I did it again last night.
Spent almost the entire night from midnight till dawn exploring every room, every little cubbyhole, drawer, crack and crevice trying to find 'it' again.
This is a big house: Large farmhouse kitchen with fire place and rear entry, big walk-in pantry and separate wash room, 3 other large high ceilinged ground-floor rooms (one of course the beloved library).
The first floor contains my boudoir and two other empty rooms and a rather lovely bathroom with Victorian claw footed tub. The top story is partitioned into two massive whitewashed spaces; the first is populated my easels, paintings old and new and various artistic tools, materials and paraphernalia. The second contains nothing but an old wardrobe and two ancient rolled up rugs.
The derelict and rubble strewn north-west 'wing', cellar and woodshed always constitute the final challenges on my regular nocturnal itineraries.
I lit the brand new big fat cream candle that sat in its silver holder and turned all the lights out at the mains - no parachute, no surrender!
I began as usual on the ground floor, edging my way through the darkness, step by step.
I love the way the naked flame is tickled by the innumerable little drafts that whisper like invisible serpents throughout this strange old place. I know that occasionally these cold eddies are the exhalations of unexplained things: the occult vapors of silent watchers forever lost in their own desolate houses...my brief passing candle flicker illuminates their strange predicament for a moment, and then the cold darkness rolls back in like a brutal black wave of nothingness.
Funny how even the most familiar objects - my old chair, books, that mahogany sideboard, guitar, bed etc - take on an otherworldly appearance in the jittering sepia candlelight. My physical world becomes metaphysical with the simple addition of a primitive flame in the darkness.
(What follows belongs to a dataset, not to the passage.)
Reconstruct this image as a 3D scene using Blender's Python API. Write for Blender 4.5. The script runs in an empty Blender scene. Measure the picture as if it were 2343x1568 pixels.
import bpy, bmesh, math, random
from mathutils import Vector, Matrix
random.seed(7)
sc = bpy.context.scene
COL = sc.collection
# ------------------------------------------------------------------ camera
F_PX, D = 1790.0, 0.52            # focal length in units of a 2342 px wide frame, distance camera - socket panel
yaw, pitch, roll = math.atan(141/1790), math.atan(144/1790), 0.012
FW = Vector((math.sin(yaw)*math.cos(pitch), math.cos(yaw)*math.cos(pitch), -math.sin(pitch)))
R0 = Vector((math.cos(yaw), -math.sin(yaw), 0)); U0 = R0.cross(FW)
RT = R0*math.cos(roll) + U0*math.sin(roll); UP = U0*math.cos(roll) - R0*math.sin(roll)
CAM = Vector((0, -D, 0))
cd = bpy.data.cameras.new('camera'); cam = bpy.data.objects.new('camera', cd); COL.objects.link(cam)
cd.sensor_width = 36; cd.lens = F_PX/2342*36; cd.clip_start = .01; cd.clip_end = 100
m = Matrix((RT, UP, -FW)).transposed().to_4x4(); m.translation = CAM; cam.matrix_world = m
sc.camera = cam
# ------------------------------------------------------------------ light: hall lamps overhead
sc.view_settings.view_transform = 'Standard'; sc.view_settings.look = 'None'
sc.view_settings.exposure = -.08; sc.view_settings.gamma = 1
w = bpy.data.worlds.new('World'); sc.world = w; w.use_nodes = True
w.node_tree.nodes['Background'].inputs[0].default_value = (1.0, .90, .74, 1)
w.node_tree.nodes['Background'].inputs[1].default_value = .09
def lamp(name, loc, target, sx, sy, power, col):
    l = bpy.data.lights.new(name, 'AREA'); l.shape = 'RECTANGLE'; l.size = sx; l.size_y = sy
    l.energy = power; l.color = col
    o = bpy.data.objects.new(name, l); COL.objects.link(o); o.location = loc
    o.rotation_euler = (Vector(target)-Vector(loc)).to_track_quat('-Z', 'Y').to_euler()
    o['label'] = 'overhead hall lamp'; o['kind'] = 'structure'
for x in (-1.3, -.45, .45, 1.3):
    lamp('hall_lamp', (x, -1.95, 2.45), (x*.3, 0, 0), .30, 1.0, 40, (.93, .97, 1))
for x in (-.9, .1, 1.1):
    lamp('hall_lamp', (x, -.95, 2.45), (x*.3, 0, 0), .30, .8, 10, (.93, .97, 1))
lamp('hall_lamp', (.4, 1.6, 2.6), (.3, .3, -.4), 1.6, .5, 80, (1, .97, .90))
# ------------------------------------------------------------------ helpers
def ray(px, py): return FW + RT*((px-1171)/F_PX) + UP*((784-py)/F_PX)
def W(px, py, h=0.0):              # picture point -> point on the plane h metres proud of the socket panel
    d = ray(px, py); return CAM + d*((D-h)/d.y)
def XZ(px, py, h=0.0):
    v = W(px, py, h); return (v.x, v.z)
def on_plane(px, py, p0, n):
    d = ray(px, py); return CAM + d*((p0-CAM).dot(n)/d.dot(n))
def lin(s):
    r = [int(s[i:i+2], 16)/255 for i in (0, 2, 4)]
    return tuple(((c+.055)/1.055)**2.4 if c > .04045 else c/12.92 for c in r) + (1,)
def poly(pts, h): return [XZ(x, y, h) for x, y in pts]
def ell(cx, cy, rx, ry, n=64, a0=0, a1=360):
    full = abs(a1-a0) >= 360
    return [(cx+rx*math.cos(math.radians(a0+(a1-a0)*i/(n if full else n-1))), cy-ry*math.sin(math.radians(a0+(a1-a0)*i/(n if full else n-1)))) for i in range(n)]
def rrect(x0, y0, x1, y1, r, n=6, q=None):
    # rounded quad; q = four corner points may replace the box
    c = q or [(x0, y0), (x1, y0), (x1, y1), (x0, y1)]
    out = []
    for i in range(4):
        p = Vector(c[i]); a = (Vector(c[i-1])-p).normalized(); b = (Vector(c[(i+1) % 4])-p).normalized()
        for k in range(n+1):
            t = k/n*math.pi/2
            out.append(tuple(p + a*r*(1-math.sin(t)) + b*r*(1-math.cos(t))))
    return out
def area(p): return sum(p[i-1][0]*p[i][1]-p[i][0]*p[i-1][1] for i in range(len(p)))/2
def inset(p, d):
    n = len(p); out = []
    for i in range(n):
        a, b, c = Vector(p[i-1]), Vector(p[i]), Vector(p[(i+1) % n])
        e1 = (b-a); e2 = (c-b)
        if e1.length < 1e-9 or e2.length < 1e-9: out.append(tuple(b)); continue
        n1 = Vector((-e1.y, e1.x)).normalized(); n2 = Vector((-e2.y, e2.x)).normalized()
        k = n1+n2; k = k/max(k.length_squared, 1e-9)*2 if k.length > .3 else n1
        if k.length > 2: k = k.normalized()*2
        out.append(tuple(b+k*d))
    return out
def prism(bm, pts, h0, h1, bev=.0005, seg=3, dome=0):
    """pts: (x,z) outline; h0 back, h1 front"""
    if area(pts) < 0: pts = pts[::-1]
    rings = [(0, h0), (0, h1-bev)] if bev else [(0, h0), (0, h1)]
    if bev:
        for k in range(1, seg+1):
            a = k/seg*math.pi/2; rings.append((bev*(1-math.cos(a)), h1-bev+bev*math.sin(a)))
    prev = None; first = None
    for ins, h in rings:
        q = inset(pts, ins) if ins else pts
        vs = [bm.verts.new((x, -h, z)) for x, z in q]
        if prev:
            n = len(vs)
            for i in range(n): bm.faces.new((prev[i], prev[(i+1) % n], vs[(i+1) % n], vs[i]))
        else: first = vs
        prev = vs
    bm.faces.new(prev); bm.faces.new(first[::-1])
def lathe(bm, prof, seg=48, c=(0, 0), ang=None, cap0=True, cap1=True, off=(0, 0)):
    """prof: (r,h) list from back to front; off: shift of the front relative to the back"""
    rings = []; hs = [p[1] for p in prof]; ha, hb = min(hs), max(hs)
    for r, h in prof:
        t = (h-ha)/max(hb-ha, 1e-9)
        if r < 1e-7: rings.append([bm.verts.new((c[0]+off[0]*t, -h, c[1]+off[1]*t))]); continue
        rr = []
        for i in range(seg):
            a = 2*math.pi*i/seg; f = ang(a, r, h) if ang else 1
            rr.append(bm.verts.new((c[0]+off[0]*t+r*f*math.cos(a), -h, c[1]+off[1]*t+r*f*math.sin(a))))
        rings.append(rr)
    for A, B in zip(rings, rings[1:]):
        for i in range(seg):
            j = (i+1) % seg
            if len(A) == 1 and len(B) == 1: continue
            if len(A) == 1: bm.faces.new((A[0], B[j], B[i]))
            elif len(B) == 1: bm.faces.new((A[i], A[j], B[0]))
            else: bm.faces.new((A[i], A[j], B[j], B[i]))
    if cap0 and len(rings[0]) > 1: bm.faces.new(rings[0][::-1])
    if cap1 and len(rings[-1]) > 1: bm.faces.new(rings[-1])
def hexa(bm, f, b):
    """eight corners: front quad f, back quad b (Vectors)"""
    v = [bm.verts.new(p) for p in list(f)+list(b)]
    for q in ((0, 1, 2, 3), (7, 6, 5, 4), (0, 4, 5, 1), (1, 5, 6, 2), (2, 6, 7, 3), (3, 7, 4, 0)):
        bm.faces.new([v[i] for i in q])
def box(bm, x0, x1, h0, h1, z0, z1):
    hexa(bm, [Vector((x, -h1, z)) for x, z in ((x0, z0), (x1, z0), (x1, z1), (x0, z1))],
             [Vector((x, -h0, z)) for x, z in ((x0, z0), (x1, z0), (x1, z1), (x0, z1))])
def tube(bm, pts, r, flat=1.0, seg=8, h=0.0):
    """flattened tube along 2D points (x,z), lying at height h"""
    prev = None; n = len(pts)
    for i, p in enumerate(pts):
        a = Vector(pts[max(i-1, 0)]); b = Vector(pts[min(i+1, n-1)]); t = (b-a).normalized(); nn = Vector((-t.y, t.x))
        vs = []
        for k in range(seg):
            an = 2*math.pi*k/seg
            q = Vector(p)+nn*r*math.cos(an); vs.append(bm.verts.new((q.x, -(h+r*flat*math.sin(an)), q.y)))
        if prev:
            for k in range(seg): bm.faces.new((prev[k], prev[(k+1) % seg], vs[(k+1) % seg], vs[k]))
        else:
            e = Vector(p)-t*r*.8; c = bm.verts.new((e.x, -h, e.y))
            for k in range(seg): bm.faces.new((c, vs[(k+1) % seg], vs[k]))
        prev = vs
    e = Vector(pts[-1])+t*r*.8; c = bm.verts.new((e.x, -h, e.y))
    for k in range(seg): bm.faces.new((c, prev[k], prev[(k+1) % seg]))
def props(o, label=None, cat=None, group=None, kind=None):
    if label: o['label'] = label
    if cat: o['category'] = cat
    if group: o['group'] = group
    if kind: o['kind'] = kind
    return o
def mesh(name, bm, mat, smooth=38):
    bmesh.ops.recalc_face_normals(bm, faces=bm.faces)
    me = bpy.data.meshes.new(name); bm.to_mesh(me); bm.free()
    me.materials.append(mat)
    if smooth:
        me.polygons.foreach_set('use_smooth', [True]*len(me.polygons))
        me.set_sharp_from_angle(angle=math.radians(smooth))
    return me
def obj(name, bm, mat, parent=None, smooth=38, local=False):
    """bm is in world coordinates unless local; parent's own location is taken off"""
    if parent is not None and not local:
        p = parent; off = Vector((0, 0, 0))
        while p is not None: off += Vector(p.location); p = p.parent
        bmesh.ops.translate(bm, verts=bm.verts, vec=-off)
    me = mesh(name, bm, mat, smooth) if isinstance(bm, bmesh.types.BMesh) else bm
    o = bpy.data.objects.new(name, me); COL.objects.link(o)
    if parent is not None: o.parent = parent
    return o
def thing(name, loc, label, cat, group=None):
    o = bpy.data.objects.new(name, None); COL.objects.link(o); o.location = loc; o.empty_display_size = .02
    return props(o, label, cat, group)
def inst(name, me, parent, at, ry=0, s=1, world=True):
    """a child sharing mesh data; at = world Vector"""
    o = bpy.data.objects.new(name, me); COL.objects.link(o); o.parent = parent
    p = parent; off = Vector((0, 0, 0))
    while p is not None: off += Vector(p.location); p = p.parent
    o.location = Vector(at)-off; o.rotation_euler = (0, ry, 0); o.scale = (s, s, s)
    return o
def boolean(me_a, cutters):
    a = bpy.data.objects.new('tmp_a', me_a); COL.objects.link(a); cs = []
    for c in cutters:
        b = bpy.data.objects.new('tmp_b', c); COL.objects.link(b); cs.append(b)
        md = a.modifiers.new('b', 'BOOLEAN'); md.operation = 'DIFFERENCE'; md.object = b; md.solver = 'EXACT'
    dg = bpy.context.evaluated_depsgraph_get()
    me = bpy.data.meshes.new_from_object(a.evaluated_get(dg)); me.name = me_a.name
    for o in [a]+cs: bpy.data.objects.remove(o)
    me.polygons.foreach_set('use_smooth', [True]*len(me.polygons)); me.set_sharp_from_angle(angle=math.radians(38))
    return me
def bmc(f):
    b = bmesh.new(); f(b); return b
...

Like an archaeologist I explore my Lascaux, deciphering the marks of human passage and symbolism, scouring the runic graffiti for unforeseen relationships, odd juxtapositions, indications, doorways to the great elsewhere. Mundane objects become chiaroscuro graphics open to multiple interpretations.
The sounds and textures are so delicious in the darkness too. All those creaks and groans, that subliminal hum that is suppressed by the buzz of daylight and mundane visual imperialism.
Night is the servant of sound. The thick darkness speaks in dead languages, a skeletal hand tapping old brick. I just need to tune in, catch the wavelength, kill the static and isolate THE WORD.
That will set me free.
I am the Minotaur lost in his labyrinth, desperate to find a way out.